Richard S. Sutton


Richard S. Sutton is a Canadian computer scientist. Currently, he is a distinguished research scientist at DeepMind and a professor of computing science at the University of Alberta. Sutton is considered one of the founding fathers of modern computational reinforcement learning, having several significant contributions to the field, including temporal difference learning and policy gradient methods.

Life and Education

Richard Sutton was born in Ohio, and grew up in Oak Brook, Illinois, a suburb of Chicago.
Sutton received his B.A. in psychology from Stanford University in 1978 before taking an M.S. and Ph.D. in computer science from the University of Massachusetts Amherst under the supervision of Andrew Barto. His doctoral dissertation, Temporal Credit Assignment in Reinforcement Learning, introduced actor-critic architectures and "temporal credit assignment".

Career

In 1984, Sutton was a postdoctoral researcher at the University of Massachusetts.
From 1985 to 1994, he was a principal member of technical staff in the Computer and Intelligent Systems Laboratory at GTE in Waltham, Massachusetts. In 1995, he returned to the University of Massachusetts as a senior research scientist.
From 1998 to 2002, Sutton worked at the AT&T Shannon Laboratory in Florham Park, New Jersey as principal technical staff member in the artificial intelligence department.
Since 2003, he has been a professor of computing science at the University of Alberta.
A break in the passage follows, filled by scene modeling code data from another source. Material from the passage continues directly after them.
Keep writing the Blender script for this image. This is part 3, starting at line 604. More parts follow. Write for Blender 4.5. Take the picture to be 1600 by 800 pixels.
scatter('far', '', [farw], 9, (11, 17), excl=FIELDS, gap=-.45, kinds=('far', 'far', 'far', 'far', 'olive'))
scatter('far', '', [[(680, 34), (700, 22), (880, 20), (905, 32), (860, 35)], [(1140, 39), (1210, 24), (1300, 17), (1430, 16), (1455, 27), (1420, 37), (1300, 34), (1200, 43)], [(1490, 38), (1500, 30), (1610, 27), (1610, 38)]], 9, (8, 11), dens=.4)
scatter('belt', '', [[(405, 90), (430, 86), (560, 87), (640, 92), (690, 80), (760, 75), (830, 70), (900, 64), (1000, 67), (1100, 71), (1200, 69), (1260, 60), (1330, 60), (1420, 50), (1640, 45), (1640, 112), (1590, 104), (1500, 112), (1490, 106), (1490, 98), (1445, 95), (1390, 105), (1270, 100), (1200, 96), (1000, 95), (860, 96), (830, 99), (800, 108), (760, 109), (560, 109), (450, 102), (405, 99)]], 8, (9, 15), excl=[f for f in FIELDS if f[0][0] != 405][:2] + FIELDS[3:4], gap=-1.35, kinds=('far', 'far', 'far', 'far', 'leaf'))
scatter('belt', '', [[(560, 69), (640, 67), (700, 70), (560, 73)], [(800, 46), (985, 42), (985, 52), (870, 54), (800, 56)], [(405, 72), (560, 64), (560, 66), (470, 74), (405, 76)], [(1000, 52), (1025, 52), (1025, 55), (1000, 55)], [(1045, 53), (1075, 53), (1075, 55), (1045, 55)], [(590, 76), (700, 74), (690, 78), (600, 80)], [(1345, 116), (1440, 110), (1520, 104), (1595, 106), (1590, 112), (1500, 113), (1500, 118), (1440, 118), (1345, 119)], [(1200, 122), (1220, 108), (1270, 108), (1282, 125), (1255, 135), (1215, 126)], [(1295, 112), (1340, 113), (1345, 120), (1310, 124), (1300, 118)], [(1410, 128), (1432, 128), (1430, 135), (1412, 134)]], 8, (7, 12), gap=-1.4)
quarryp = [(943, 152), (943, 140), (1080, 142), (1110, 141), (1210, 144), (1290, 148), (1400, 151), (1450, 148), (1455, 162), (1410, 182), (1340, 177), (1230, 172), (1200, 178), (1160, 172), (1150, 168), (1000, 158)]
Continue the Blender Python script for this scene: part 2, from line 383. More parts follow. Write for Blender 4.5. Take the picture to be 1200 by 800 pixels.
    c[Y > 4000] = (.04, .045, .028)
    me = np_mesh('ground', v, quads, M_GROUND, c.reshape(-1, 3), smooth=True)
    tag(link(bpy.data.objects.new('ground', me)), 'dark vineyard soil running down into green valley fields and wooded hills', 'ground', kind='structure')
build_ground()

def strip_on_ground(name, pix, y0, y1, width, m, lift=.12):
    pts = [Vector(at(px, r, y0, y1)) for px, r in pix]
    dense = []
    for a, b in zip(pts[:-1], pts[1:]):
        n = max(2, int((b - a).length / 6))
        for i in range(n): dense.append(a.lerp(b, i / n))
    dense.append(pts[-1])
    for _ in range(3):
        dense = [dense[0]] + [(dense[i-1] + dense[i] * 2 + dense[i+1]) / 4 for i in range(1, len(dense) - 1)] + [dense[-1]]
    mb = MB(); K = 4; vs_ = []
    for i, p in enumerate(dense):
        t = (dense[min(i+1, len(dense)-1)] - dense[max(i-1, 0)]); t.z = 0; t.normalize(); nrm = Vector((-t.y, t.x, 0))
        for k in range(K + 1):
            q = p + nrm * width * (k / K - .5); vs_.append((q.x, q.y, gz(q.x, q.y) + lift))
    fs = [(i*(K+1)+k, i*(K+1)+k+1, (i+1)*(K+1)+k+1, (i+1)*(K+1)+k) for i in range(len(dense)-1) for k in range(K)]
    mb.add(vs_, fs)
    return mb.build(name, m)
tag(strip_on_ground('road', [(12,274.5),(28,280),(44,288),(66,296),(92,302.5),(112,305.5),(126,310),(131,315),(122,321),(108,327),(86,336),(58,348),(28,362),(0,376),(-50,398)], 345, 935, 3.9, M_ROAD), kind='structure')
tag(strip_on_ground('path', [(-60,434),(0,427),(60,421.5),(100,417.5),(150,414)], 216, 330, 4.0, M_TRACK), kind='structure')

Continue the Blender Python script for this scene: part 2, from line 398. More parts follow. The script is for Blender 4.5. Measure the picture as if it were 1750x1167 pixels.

He led the institution's Reinforcement Learning and Artificial Intelligence Laboratory until 2018.
While retaining his professorship, Sutton joined Deepmind in June 2017 as a distinguished research scientist and co-founder of its new Edmonton office.
Sutton became a Canadian citizen in 2015 and renounced his US citizenship in 2017.

Selected publications

Sutton is fellow of the Association for the Advancement of Artificial Intelligence since 2001. In 2003 he received the President's Award from the International Neural Network Society and in 2013, the Outstanding Achievement in Research award from the University of Massachusetts Amherst.